One blogger calls Teachout, intringuingly, a “professional middlebrow.” While intended as an insult, “middlebrow” is not necessarily a pejorative, since this idea captures key historical notions of social aspiration and cultural power, and invokes associative markers of self-conscious sophistication, glamour, and class (social class and the high-low mixed adjective, “classy”). The tone of these “opinionated” areas of Teachout’s prose is certainly midcentury middlebrow. Teachout’s approach here reminds me of the 1960s writing style of Gunther Schuller, who similarly employed classical formal rhetoric (“organic” development, etc.), style analysis as a weapon for value judgment, and displays of topical thoroughness (suggesting “I’ve examined everything!”) to reinforce his writerly authority. A companion element is the too-quick dismissal of non-jazz vernacular arranging traditions (e. g., production numbers) without consideration of relevant interwar jazz and pop. These afford connections to a wealth of concert-style music across stage, screen, recordings, and radio (see my dissertation). Many top name Broadway, Tin Pan Alley, Hollywood, and big band musicians contributed to this trend, as can be seen in Meredith (“Music Man”) Willson’s 1941 Decca album, Modern American Music, a project tied to his Maxwell House radio program with compositions from Vernon Duke, Ellington, Harold Arlen, Harry Warren, Ferde Grofé, and others. Beyond brief considerations of George Gershwin and Paul Whiteman, neither Teachout nor Cohen considers such trends or the pops orchestra tradition, both of which are important middlebrow contexts for understanding the extended works and Ellington the composer in pre-1950 marketing.

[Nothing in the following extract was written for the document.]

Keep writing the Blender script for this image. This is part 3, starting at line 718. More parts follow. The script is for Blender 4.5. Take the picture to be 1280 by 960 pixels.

Duke Ellington, American Lullaby, performed on Meredith Willson, An Album of Modern American Music 
(New York: Decca Records, 1941)



While the middlebrow has become a significant topic in cultural studies, it remains under-researched in music scholarship. Like “popular” and “classical” music, middlebrow music should not be too readily essentialized. There is ample midcentury discourse on middlebrow culture by such public intellectuals as Dwight Macdonald, Russell Lynes, and others. Lynes humorously divides middlebrows into four types having different ambitions and habits. Midcentury popular-press comparisons of Ellington to classical composers were often meant to invoke a degree of cultural aura transference, by elevating the image of Ellington rather than the composers he was compared to. Such juxtapositions were worrisome to midcentury critics of the middlebrow, who took aim at media like Life magazine, which “scramble[d] together” and juxtaposed high and low—such as images of Renoir paintings set beside the photo of a “roller-skating horse,” of which Macdonald complained, the “final impression is that both Renoir and the horse were talented.” I say this not to denigrate Ellington’s image, but to provide added perspective on midcentury modes of high-low image construction in the popular sphere. This milieu relates to the elevated middlebrow conceptions of the “Great Composer”—or, in this case, the “hot Bach.” There are many interwar popular-culture tropes that juxtapose the “classical” and “jazz,” such as the Ellington band’s Hollywood cameo role in the “Rape of a Rhapsody” production number from Murder at the Vanities (1934): a parody of Liszt’s Second Hungarian Rhapsody. Such examples invite less essentialized readings of brow discourse through their tongue-in-cheek presentations of both the “Great Composer” (Liszt) and Ellington’s composerly image.

A truncated clip of the "Rape of a Rhapsody" sequence from Murder at the Vanities (Paramount, 1934)


Ellington developed a cross-class popular image built on an amalgam of high-low cultural symbols that presented a refined, commercially savvy musician, entertainer, and businessman who wrote hip but “serious” (sophisticated) popular music, on the one hand, and a lauded, “serious” concert music composer, on the other hand. At the center of midcentury jazz-is-art discourse, in an era where educators, aesthetes, and professional musicians typically restricted “composition” to mean traditional high-culture music (as opposed to the work of “tunesmiths,” “songwriters,” “arrangers,” etc.), Ellington’s extended works presented artful expressions of black urbanity and modernity through their rich juxtapositions of black and white vernacular and cultivated music traditions. The popular ascription of “composer” to Ellington was a major victory for proponents of jazz as art, and (as noted) is central to the rhetoric of the “true Ellington believers.” What this discourse and the narrative synthesis in Teachout’s Duke reveal are the continuing tensions within Ellingtonia between generations of invested individuals, older and more recent views on jazz as art, and mixed-class understandings of jazz composition.

Iverson astutely suggests that “part of Duke’s genius was to mean many different things to so many different people.” I agree. Teachout’s biography has value as an historical corrective/update and a synthesis of certain areas of recent Ellington studies. In the end, I think of Kenneth Prouty’s comments on the jazz canon: “The canon survives because it is the basic historical language of the musical academy. ... It has its uses ... [even despite our] qualification[s], [and] a metaphorical ‘but there’s more to it.’” Teachout’s book offers a sort of biographical “changing same” (to paraphrase Amiri Baraka)—he redraws core familiar stories that many have found great meaning in. The critical response has predictably found important faults and added its “but there’s more to it!” commentary, even while knowing that biographies rarely tell the whole story, particularly with an individual whose private life was as elusive and multisided as Ellington’s. Ellington continues to attract such invested engagement because he attained such a remarkable synthesis of cross-cultural impact, media savvy, and racial and social relevance. Here, I believe, is where such an opinionated writerly voice can be helpful—it fosters further discussion.


John Howland, an American ex-pat musicologist, is Professor of Music History at the Department of Music, Norwegian University of Science and Technology in Trondheim. He is the author of Ellington Uptown: Duke Ellington, James P. Johnson, and the Birth of Concert Jazz (University of Michigan Press, 2009), and the co-founder and former editor-in-chief of the Routledge journal, Jazz Perspectives. He is currently working on a study of orchestral pop.